The snow had come the day before, on the Saturday. Great big flakes, hundreds, thousands, a brief blizzard that blanketed the ground. Me and the boys came back from a school project morning, mouths open, tasting the snow - then made a snowman in our courtyard.
That night I met U,OL in a pub near the flat. I ran out, excited to see him. The snow had made our arrangements complicated. But for the first time he was there. Not the angry, anxious person tucked in a shell of himself. Just himself. His face smiling. We went on the 148 bus that said 'White City' which was where I lived when I knew him, a bus into a happier time. We went to Winter Wonderland in Hyde Park. Like a christmas mini break, it is an over the top, finely-detailed, fairy-tale fun fair, sinister and romantic at the same time. He said as we got off the bus it looked like Gorky Park from a distance. And I winced, unexpectedly, ludicrously jealous. After all, I had wanted to go to Gorky Park, had wanted to share his adventures. But I wasn't allowed to go. And here, across the snow, these beautiful lights twinkling in the park - were magical, but something I had missed out on.

But. We had a brilliant time. I don't know what it means. I have no idea. But to stand alongside someone you love that had vanished from you. And know without touching and in a very fundamental way that they love you too. Is so peaceful. Whatever that can or mainly cannot mean. I worry about writing this. But I feel it is true.

When we sat and had drinks in the Spiegel tent - a velvet draped structure with 1930's glass, slightly random event chairs, leather sofas and a couple of incongruous bean bags - a future x factor boot camp (but no further) contestant singing - 'don't stop believing' infront of a twinkly star background - it felt like a dream. A really happy dream. It doesn't sound it but it was beautiful. I noticed a good looking double-date of married partners on the opposite leather sofa observe our annimation - as if we were breaking the rules of our age group. Looking at the velvet drapes U,OL told me a story of his old house mate that I knew and really loved who had constructed as part of a perfomance that took place on a walk around the east end of London, a velvet draped theatre in the foyer of an office block, which was designed to be taken down in ten minutes. The plan was that the performance was seen, then the audience led again on the east end walk, and then ten minutes later pass by the modern foyer perhaps ( and all that effort for only a perhaps ) observing the illusion of a place so beautiful that no longer existed. But, and I can't remember or couldn't understand the reason, the organizers decided that it would take too long to walk the audience back again to see this sleight of hand, so the masterpiece of transformation and memory was not observed. Perhaps it doesn't matter. It was possible. It could happen.

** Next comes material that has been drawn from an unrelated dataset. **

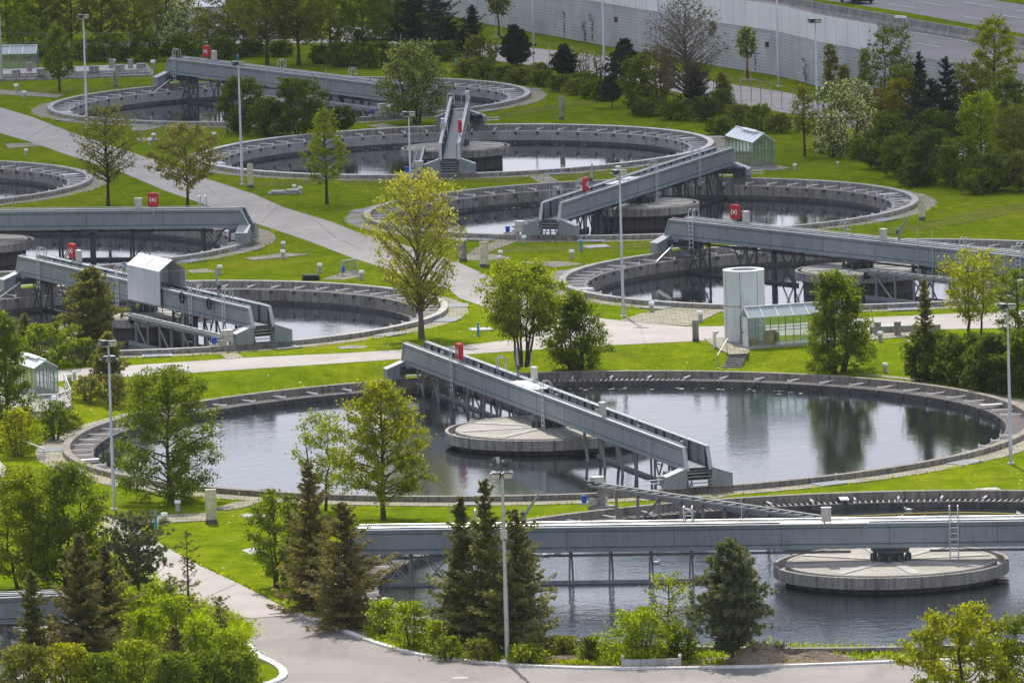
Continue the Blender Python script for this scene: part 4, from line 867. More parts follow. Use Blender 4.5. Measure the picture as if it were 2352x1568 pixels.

Hurtling towards christmas, living on lists of stocking fillers still to buy, food to cook and cleaning to do I try again to go to a church. On a boris bike, attempting to order a turkey on Lupus Street ( butcher's closed, Maria's gone) - St Saviour's Pimlico's lights are on. But the door is shut. Then I plan to go up to the edge of Mayfair and buy my friend's girlfriend pickled walnuts at Fortnum and Mason's and visit a church I have glimpsed from a bus on Park Lane. But I run out of time and realise I won't see them until after christmas, so I'll go up afterwards.

Desperate, I think I will listen to the carol service on Radio 4 and approximate, fob you off with a service at home. But I miss it queueing in Sainsbury's - food lists and present lists nearly all neatly crossed out.

My Christmas Special, like many tv spectaculars has something missing, doesn't quite hit the mark but it is the central thing not there - like an xmas day Dr Who without Dr Who - I didn't reach a church.


However I still wish you a Merry Christmas. And Peace on Earth.